Work to be completed. Transcribe all records exactly.

Extracted records
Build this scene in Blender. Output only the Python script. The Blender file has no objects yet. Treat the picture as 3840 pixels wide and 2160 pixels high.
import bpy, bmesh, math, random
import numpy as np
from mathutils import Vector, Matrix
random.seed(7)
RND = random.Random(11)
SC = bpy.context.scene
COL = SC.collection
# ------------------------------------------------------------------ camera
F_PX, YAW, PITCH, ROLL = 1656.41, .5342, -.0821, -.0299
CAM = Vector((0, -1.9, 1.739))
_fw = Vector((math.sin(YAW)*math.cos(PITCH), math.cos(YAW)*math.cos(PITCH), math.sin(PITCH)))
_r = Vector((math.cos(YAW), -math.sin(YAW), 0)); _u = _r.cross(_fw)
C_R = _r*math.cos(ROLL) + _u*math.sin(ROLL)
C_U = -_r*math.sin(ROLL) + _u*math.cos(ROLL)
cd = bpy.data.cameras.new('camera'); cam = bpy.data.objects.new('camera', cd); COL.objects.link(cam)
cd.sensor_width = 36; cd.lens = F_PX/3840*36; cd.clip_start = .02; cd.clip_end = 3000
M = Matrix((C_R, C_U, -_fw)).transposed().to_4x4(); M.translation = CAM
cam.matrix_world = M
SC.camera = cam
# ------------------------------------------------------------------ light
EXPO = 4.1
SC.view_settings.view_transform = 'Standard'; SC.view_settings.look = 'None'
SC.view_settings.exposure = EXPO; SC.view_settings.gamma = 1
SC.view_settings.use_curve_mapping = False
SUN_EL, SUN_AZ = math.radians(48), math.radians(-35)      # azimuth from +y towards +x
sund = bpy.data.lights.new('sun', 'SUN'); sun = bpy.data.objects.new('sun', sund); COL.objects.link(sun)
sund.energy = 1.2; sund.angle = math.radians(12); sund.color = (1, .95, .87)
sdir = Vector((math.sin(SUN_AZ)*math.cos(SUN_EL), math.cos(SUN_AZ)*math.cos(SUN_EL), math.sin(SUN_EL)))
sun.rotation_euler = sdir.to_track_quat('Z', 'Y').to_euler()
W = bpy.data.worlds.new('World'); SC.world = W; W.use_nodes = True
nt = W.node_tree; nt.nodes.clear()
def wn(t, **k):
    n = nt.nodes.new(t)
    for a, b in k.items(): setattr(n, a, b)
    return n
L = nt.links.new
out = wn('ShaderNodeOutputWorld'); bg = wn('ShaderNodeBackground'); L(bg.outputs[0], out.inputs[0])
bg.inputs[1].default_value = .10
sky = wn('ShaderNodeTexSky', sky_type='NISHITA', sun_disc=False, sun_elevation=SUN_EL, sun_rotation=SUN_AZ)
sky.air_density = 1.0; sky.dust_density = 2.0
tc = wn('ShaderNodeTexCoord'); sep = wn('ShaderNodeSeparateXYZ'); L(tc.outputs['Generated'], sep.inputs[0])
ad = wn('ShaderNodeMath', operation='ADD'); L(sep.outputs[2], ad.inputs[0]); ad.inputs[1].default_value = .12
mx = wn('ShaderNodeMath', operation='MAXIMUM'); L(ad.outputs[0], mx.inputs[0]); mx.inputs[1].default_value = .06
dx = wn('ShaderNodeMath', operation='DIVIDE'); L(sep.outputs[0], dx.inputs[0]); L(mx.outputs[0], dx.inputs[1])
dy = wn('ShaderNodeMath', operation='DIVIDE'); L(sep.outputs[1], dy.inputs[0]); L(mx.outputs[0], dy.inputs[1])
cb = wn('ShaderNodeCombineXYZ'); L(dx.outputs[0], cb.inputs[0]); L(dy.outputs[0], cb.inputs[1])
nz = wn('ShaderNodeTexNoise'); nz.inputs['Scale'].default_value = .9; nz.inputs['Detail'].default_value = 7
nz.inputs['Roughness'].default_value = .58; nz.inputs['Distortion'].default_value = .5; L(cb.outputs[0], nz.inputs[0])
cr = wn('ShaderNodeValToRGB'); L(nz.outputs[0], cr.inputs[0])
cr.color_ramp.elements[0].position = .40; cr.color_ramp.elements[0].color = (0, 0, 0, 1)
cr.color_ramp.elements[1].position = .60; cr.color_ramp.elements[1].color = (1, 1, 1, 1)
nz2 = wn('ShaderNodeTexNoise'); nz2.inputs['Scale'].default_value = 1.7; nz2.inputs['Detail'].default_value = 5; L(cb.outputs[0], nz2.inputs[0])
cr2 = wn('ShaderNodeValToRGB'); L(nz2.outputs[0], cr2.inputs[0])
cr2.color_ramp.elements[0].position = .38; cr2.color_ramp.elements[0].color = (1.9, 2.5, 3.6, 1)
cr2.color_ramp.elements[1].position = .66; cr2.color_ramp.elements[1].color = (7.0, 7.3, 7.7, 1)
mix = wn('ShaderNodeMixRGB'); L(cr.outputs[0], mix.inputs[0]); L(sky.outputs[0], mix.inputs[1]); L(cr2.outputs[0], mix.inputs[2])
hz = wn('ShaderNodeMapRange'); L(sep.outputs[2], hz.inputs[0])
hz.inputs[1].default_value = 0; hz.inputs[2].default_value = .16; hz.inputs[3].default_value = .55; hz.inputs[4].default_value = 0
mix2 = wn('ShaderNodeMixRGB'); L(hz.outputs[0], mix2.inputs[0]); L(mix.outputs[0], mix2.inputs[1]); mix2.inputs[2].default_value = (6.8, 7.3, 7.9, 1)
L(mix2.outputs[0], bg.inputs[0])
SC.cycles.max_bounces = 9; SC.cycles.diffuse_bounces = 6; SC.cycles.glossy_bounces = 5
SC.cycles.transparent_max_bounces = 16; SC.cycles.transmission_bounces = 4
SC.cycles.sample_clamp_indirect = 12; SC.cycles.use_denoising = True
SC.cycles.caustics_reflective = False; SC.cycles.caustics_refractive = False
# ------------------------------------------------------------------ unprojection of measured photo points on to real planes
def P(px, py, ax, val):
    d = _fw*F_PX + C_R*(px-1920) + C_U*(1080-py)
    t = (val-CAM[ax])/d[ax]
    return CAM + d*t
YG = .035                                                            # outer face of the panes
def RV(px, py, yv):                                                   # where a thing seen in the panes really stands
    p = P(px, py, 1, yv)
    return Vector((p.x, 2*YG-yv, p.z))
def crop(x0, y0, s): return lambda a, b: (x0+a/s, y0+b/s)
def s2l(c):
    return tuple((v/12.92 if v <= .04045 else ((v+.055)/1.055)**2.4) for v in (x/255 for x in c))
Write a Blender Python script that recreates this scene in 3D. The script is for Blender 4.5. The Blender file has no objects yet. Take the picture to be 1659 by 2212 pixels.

Full solution.
Build this scene in Blender. Output only the Python script. The Blender file has no objects yet. Treat the picture as 3840 pixels wide and 2160 pixels high.
import bpy, bmesh, math, random
import numpy as np
from mathutils import Vector, Matrix
random.seed(7)
RND = random.Random(11)
SC = bpy.context.scene
COL = SC.collection
# ------------------------------------------------------------------ camera
F_PX, YAW, PITCH, ROLL = 1656.41, .5342, -.0821, -.0299
CAM = Vector((0, -1.9, 1.739))
_fw = Vector((math.sin(YAW)*math.cos(PITCH), math.cos(YAW)*math.cos(PITCH), math.sin(PITCH)))
_r = Vector((math.cos(YAW), -math.sin(YAW), 0)); _u = _r.cross(_fw)
C_R = _r*math.cos(ROLL) + _u*math.sin(ROLL)
C_U = -_r*math.sin(ROLL) + _u*math.cos(ROLL)
cd = bpy.data.cameras.new('camera'); cam = bpy.data.objects.new('camera', cd); COL.objects.link(cam)
cd.sensor_width = 36; cd.lens = F_PX/3840*36; cd.clip_start = .02; cd.clip_end = 3000
M = Matrix((C_R, C_U, -_fw)).transposed().to_4x4(); M.translation = CAM
cam.matrix_world = M
SC.camera = cam
# ------------------------------------------------------------------ light
EXPO = 4.1
SC.view_settings.view_transform = 'Standard'; SC.view_settings.look = 'None'
SC.view_settings.exposure = EXPO; SC.view_settings.gamma = 1
SC.view_settings.use_curve_mapping = False
SUN_EL, SUN_AZ = math.radians(48), math.radians(-35)      # azimuth from +y towards +x
sund = bpy.data.lights.new('sun', 'SUN'); sun = bpy.data.objects.new('sun', sund); COL.objects.link(sun)
sund.energy = 1.2; sund.angle = math.radians(12); sund.color = (1, .95, .87)
sdir = Vector((math.sin(SUN_AZ)*math.cos(SUN_EL), math.cos(SUN_AZ)*math.cos(SUN_EL), math.sin(SUN_EL)))
sun.rotation_euler = sdir.to_track_quat('Z', 'Y').to_euler()
W = bpy.data.worlds.new('World'); SC.world = W; W.use_nodes = True
nt = W.node_tree; nt.nodes.clear()
def wn(t, **k):
    n = nt.nodes.new(t)
    for a, b in k.items(): setattr(n, a, b)
    return n
L = nt.links.new
out = wn('ShaderNodeOutputWorld'); bg = wn('ShaderNodeBackground'); L(bg.outputs[0], out.inputs[0])
bg.inputs[1].default_value = .10
sky = wn('ShaderNodeTexSky', sky_type='NISHITA', sun_disc=False, sun_elevation=SUN_EL, sun_rotation=SUN_AZ)
sky.air_density = 1.0; sky.dust_density = 2.0
tc = wn('ShaderNodeTexCoord'); sep = wn('ShaderNodeSeparateXYZ'); L(tc.outputs['Generated'], sep.inputs[0])
ad = wn('ShaderNodeMath', operation='ADD'); L(sep.outputs[2], ad.inputs[0]); ad.inputs[1].default_value = .12
mx = wn('ShaderNodeMath', operation='MAXIMUM'); L(ad.outputs[0], mx.inputs[0]); mx.inputs[1].default_value = .06
dx = wn('ShaderNodeMath', operation='DIVIDE'); L(sep.outputs[0], dx.inputs[0]); L(mx.outputs[0], dx.inputs[1])
dy = wn('ShaderNodeMath', operation='DIVIDE'); L(sep.outputs[1], dy.inputs[0]); L(mx.outputs[0], dy.inputs[1])
cb = wn('ShaderNodeCombineXYZ'); L(dx.outputs[0], cb.inputs[0]); L(dy.outputs[0], cb.inputs[1])
nz = wn('ShaderNodeTexNoise'); nz.inputs['Scale'].default_value = .9; nz.inputs['Detail'].default_value = 7
nz.inputs['Roughness'].default_value = .58; nz.inputs['Distortion'].default_value = .5; L(cb.outputs[0], nz.inputs[0])
cr = wn('ShaderNodeValToRGB'); L(nz.outputs[0], cr.inputs[0])
cr.color_ramp.elements[0].position = .40; cr.color_ramp.elements[0].color = (0, 0, 0, 1)
cr.color_ramp.elements[1].position = .60; cr.color_ramp.elements[1].color = (1, 1, 1, 1)
nz2 = wn('ShaderNodeTexNoise'); nz2.inputs['Scale'].default_value = 1.7; nz2.inputs['Detail'].default_value = 5; L(cb.outputs[0], nz2.inputs[0])
cr2 = wn('ShaderNodeValToRGB'); L(nz2.outputs[0], cr2.inputs[0])
cr2.color_ramp.elements[0].position = .38; cr2.color_ramp.elements[0].color = (1.9, 2.5, 3.6, 1)
cr2.color_ramp.elements[1].position = .66; cr2.color_ramp.elements[1].color = (7.0, 7.3, 7.7, 1)
mix = wn('ShaderNodeMixRGB'); L(cr.outputs[0], mix.inputs[0]); L(sky.outputs[0], mix.inputs[1]); L(cr2.outputs[0], mix.inputs[2])
hz = wn('ShaderNodeMapRange'); L(sep.outputs[2], hz.inputs[0])
hz.inputs[1].default_value = 0; hz.inputs[2].default_value = .16; hz.inputs[3].default_value = .55; hz.inputs[4].default_value = 0
mix2 = wn('ShaderNodeMixRGB'); L(hz.outputs[0], mix2.inputs[0]); L(mix.outputs[0], mix2.inputs[1]); mix2.inputs[2].default_value = (6.8, 7.3, 7.9, 1)
L(mix2.outputs[0], bg.inputs[0])
SC.cycles.max_bounces = 9; SC.cycles.diffuse_bounces = 6; SC.cycles.glossy_bounces = 5
SC.cycles.transparent_max_bounces = 16; SC.cycles.transmission_bounces = 4
SC.cycles.sample_clamp_indirect = 12; SC.cycles.use_denoising = True
SC.cycles.caustics_reflective = False; SC.cycles.caustics_refractive = False
# ------------------------------------------------------------------ unprojection of measured photo points on to real planes
def P(px, py, ax, val):
    d = _fw*F_PX + C_R*(px-1920) + C_U*(1080-py)
    t = (val-CAM[ax])/d[ax]
    return CAM + d*t
YG = .035                                                            # outer face of the panes
def RV(px, py, yv):                                                   # where a thing seen in the panes really stands
    p = P(px, py, 1, yv)
    return Vector((p.x, 2*YG-yv, p.z))
def crop(x0, y0, s): return lambda a, b: (x0+a/s, y0+b/s)
def s2l(c):
    return tuple((v/12.92 if v <= .04045 else ((v+.055)/1.055)**2.4) for v in (x/255 for x in c))
Write a Blender Python script that recreates this scene in 3D. The script is for Blender 4.5. The Blender file has no objects yet. Take the picture to be 1659 by 2212 pixels.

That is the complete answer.